I include this here under Napoleon Bonaparte because that seems to be the most common attribution, and probably the best answer to go for if you're asked about this line in a quiz. But this remark has been traced in print to the year 1777, when Napoleon was only eight years old.
The Quote Investigator (QI) located this assertion in a collection of philosophical thoughts, published in that year, entitled Pensées Nouvelles et Philosophiques (New Thoughts and Philosophies). The words were attributed to the prominent author Bernard Le Bovier de Fontenelle, who had by this time been dead for twenty years. The quote reads "Du sublime au ridicule, disait Fontenelle, il n’y a qu’un pas: de la raillerie à l’insulte il y en a encore moins." This can be translated into English as "From the sublime to the ridiculous, said Fontenelle, it is only one step: from raillery to insult there is even less."
The earliest attribution to Napoelon, located by the QI, comes from a memoir published in 1815 by Dominique-Georges-Frédéric Dufour de Pradt, Napoleon's former secretary.

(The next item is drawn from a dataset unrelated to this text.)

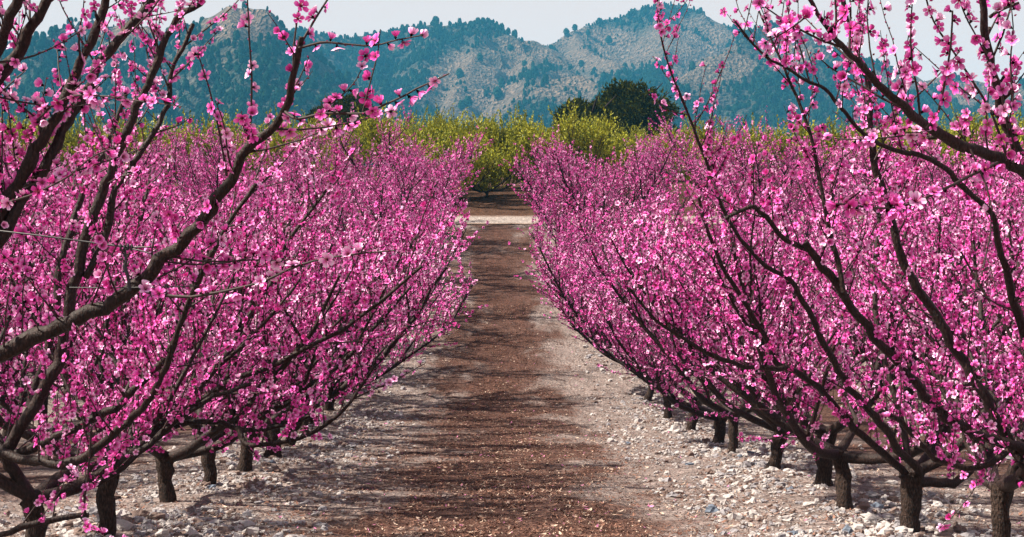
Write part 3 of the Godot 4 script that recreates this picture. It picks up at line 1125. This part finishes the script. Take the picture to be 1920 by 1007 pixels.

De Pradt describes how Napoleon, after his defeat in Russia (in 1812), repeated two or three times, in his presence: "du sublime au ridicule il n’y a qu’un pas".
Even before this, a similar sentiment had appeared in English, in Thomas Paine's The Age of Reason (1795): "The sublime and the ridiculous are often so nearly related, that it is difficult to class them separately. One step above the sublime, makes the ridiculous; and one step above the ridiculous, makes the sublime again." And later in the same work: "When authors and critics talk of the sublime, they see not how nearly it borders on the ridiculous."
In conclusion: we have reliable evidence that Napoleon did use this expression; but he clearly wasn't the first person to do so. It was, the QI notes, already in common usage in France; and it had even found its way into English. The evidence suggests that it was coined at least as early as the mid-eighteenth century, quite possibly by Fontenelle; one even wonders whether we might be justified in describing it as a French proverb.